Friday, January 25, 2013

I. Miss. You

I met up with my best friend, Xiao Mint today at Sunway Pyramid. 

I took the train, and at a particular moment I felt so overwhelmed with touching emotions when I placed my eyesight on the greenery scenes that passed by so quickly in front of my eyes. 

All of that sudden, I can feel that the world is really beautiful, when you embrace yourself with the nature. 

I am glad that, Xiao Mint and I still chat a lot like how we'd last two years. 

I guess our friendship and our communication have shown that, distance is not always a problem to maintain a relationship. 

I feel grateful about it. 






On top of these happiness, I still miss Him.



I. Miss.

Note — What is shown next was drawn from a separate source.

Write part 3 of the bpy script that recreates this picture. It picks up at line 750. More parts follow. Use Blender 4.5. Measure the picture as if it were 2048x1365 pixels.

You.

And it's true.


I sincerely hope that He would have a great day, even though a working day might be hectic and pressure for him.

In the evening, I am worried about Him driving back to Klang due to the rainy day.

I have waited 45 minutes for the bus, and I was alone.

It was a rainy evening.

Thank God I didn't get too wet, but as I stood there, I thought a lot.

I was imagining, if He is beside me, I would lean on Him for a rest, without complaining that the bus was not arriving at all.

I just need a hug, need someone to rely on when I need it.


"The overwhelming feeling sometimes would make me tear."

And that someone must be the one whom I loved.

My feelings for Him are more than admiration, just because of His bright smile.


"Your bright smile have enlightened my everyday."

I'll have to admit that, I would not want to turn my feelings for him from Loving to Possessing.

This is an important lesson which I have learned in the past.

I don't want to care so much about what would happen in the end, I just want Him to feel the warmth of being concerned by someone, who is not even part of his family, or his close friends.

I guess, this could be a great timing, whereby I have fell for Him.

Nobody likes to talk about their own past, especially those which were hurtful.

But I am thankful that I had been through all those obstacles, and I had learnt to be more forgiving and loving now.

If He would have knew about my affection, I would like to tell Him that, I am willing to understand about you more, and accept all of you with an open heart.


"I'll brave myself to forgo all the pain that I have been through."

I believe that this would make our world even beautiful.

So, why don't we give it a try if there is an opportunity to grow the love?


"Together we could start anew and hold on tight to move on."